European markets are expected to pare losses after opening lower on Monday, taking their cues from a quiet session in Asia, while traders are waiting for Fed Powell speech later in the day. Chinese markets were down, and oil markets increased after Houthi rebels struck various Saudi Aramco oil fields across Saudi Arabia over the weekend.
Do the markets indicate policy error?
Stocks surged, and volatility fell last week, raising the question of how long they will last. Stock markets both north and south of the Atlantic posted their most successful week since 2020 last week. Volatility has dropped considerably from the levels experienced right after Russia invaded Ukraine.
Although China has vowed to support its markets and economy, the wait for further easing continues after Chinese banks left borrowing costs unchanged.
The bond market continues to show caution due to the war, and rising rates in the US Treasury yield curves have flattened, and portions are inverted, indicating a potential slowdown. The US 10-year Treasury yield climbed to about 2.18 percent.
Market watchers are on edge amid soaring inflation, a war in Europe, and a commodity shock, as the yield curve continues to flatten. Its predictive abilities become more apparent — despite Fed chief Jerome Powell's clear message that the likelihood of a recession in the next year "is not particularly elevated".
Stock market analysts put a positive spin on six rate increases by the end of 2022, in contrast with bond market analysts, who expect the economy to slow by the end of 2022. Bond traders believe the rate hikes will weaken the economy, which at the time is considered a policy error by Wall Street.
Events of the week
After a busy week for central banks and geopolitical events, things will slow down this week. Still, as for the rest of the week, Powell and Lagarde are due to speak today and tomorrow. We are also expecting more flash PMI readings from the EU and UK. The Swiss National Bank will continue monetary policy discussions later this week. Investors will also stay cautious about ongoing negotiations for a ceasefire that have slowed to a crawl.

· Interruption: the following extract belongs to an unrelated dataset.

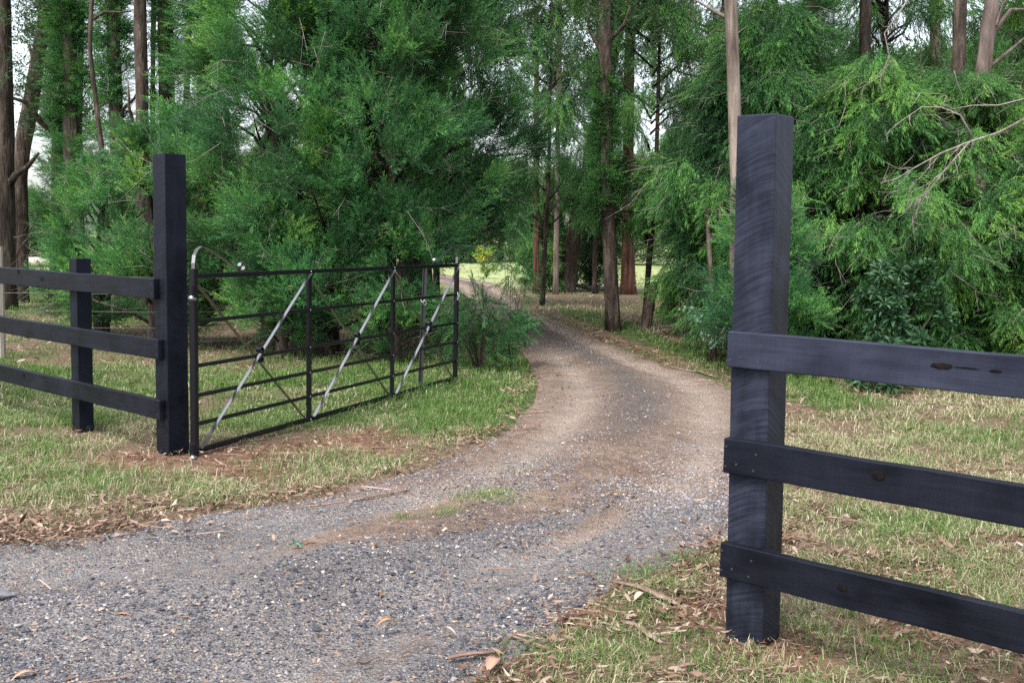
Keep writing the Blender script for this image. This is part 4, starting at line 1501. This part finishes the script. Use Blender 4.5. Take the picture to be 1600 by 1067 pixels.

Economic expectations, consumer sentiment, the Treasury yield curve, and investor sentiment all indicate a possible slowdown looming on the horizon.
While the European Central Bank announced last week that it would wind down its asset purchase programme this summer, it did not commit to when it will raise interest rates. Investors are waiting for Fed chair Powell to speak on Monday and Lagarde's speech on Tuesday to find a clue on the central banks’ next move according to rising energy prices and their pressure on the economy. As such, if the PMI survey shows that the economy is weaker than expected, rate hike bets may be cut back, and the euro could skid again after just recovering from 22-month lows against the dollar.
Fed Chair Jerome Powell will speak about the economy at the annual Association for Business Economics conference on Monday, after initiating what is expected to be an aggressive monetary policy tightening cycle.
On Wednesday, Powell is to participate in a virtual panel discussion at a summit hosted by the Bank for International Settlements.
Wednesday will be a busy day for the GBP with a bunch of data from the UK. Inflation figures will kick in in the morning, and BoE governor Bailey will speak ahead of the annual budget release. According to current predictions, UK preliminary PMIs will fall to 58.7 from 59.9 and service PMI will decline below 60 to 58. Also, retail sales reports are due on Friday, with forecasts of a sharp drop for all indexes. The retail sales index is seen to decline to 0.8% from 1.9%, which will be another indication of the economic stagnation. In April, slow economic growth may lead the BoE to take a less hawkish stance.
US housing market data will be released on Thursday and Friday. Additionally, it is expected that initial jobless claims will decrease to 211K from 214K in February, and core durable goods orders will fall by 0.1% from 0.7% in January.